Home » Mauritius Variable Capital Company – The Game Changer?
News Release

Mauritius Variable Capital Company – The Game Changer?

The Variable Capital Companies (VCC) Act, gazetted on 15 April 2022, is expected to further reinforce the status of Mauritius as a diversified international financial centre. Mauritius Finance, in collaboration with the Chartered Institute for  Securities and Investment (CISI), hosted a panel discussion on  “Mauritius Variable Capital Company – The Game Changer”.

The panel discussion held on Tuesday 26 July 2022 at Labourdonnais Waterfront Hotel, helped to analyze and share key insights on how this new regime will enhance the  competitiveness of Mauritius financial services sector. 

The Variable Capital Companies (VCC) Act, gazetted on 15 April 2022, is expected to further  reinforce the status of Mauritius as a diversified international financial centre and also enhance its offering as a fund jurisdiction. For Samade Jhummun, it is a game changer for the Mauritius International Financial Centre (MIFC), as it contains some unique features which add to its flexibility and cost-effectiveness. “The technical committee set up to work on this legislation made it a point not to replicate what’s already existed in other jurisdictions like Singapore. We believe that with its unique features, the VCC will enhance the competitiveness of the MIFC and encourage the setting up of new funds”, Mr. Jhummun stated. 

Rubina Toorawa underlined the numerous advantages of the new product and clarified the  ongoing obligations from a board/governance perspective, as well as AML requirements. The  Head of Sanne Mauritius insisted that the VCC will contribute to the attractiveness of the MIFC given the reduced fee structure. “The VCC also allows separate records for VCC and each sub-fund/SPV, as well as unique reporting requirements whereby at any time, the VCC can make an irrevocable election to present separate financial statements for sub-funds and SPVs. The  sub-funds /SPVs can even adopt different accounting standards,” Ms. Toorawa highlighted.  

Among the key features of the VCC Act, the sub-funds set up may opt to have a separate legal personality from the VCC with the option to appoint its own board, and be liable to taxation on its own income. The VCC Act equally allows the re-domiciliation of funds from other  jurisdictions to Mauritius. 

Faisal Oozeerally, Director (Large Taxpayer & International Taxation) at the MRA explained  that all VCC, sub-funds and SPVs are taxed at the rate of 15%, however they may be entitled to Partial exemption on certain categories of income subject to substance requirement. He also  mentioned that if a sub fund is authorised as a Special Purpose Fund, it will be exempted from  tax, provided that it meets substance conditions. This demonstrates the flexibility of the VCC  for promoters and fund managers which allows different funds to be housed under the same  structure. 
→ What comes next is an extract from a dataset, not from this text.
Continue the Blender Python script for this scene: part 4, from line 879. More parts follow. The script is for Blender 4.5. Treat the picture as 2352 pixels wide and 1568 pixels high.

Commenting on questions from practitioners of the financial services, especially on the  possibility of conversions and spinoffs under the new regime, Renu Audit explained that the FSC has taken note of the request from the industry and would communicate its policy stand  on conversion in the coming days. “If a sub-fund under a VCC wishes to spin off and convert  into a stand-alone fund in the future, given it has grown in size, the conversion process will  depend on whether the new fund will be set up under the existing VCC regime or under the old one. The FSC will examine each request on a case-to-case basis. Our task is to ensure that there is no abuse of these fine lines, while allowing the VCC regime to meet its intended  objectives”, Ms. Audit added. The Director of Authorisation & Supervision stressed on the fact that the FSC will make amendments as this legislation unfolds.  

On this occasion, Mauritius Finance, in collaboration with the CISI, launched an online course  on Sustainable and Responsible Investment. In his speech, Kevin Moore from the CISI,  explained the need for the MIFC to push its practitioners to be professionally qualified. “If  Mauritius is going to develop into a world leading centre, then you’ll need world class people, and those people need to be qualified. If you are growing, you’ll be recruiting new people and  professional qualification will be a must”, Mr. Moore stated. 

The short structured online course on Sustainable and Responsible Investment is MQA  Approved and is relevant for wealth and investment managers advising clients but also those  working across financial services functions including risk, compliance, asset management,  banking, insurance, operations and financial planning.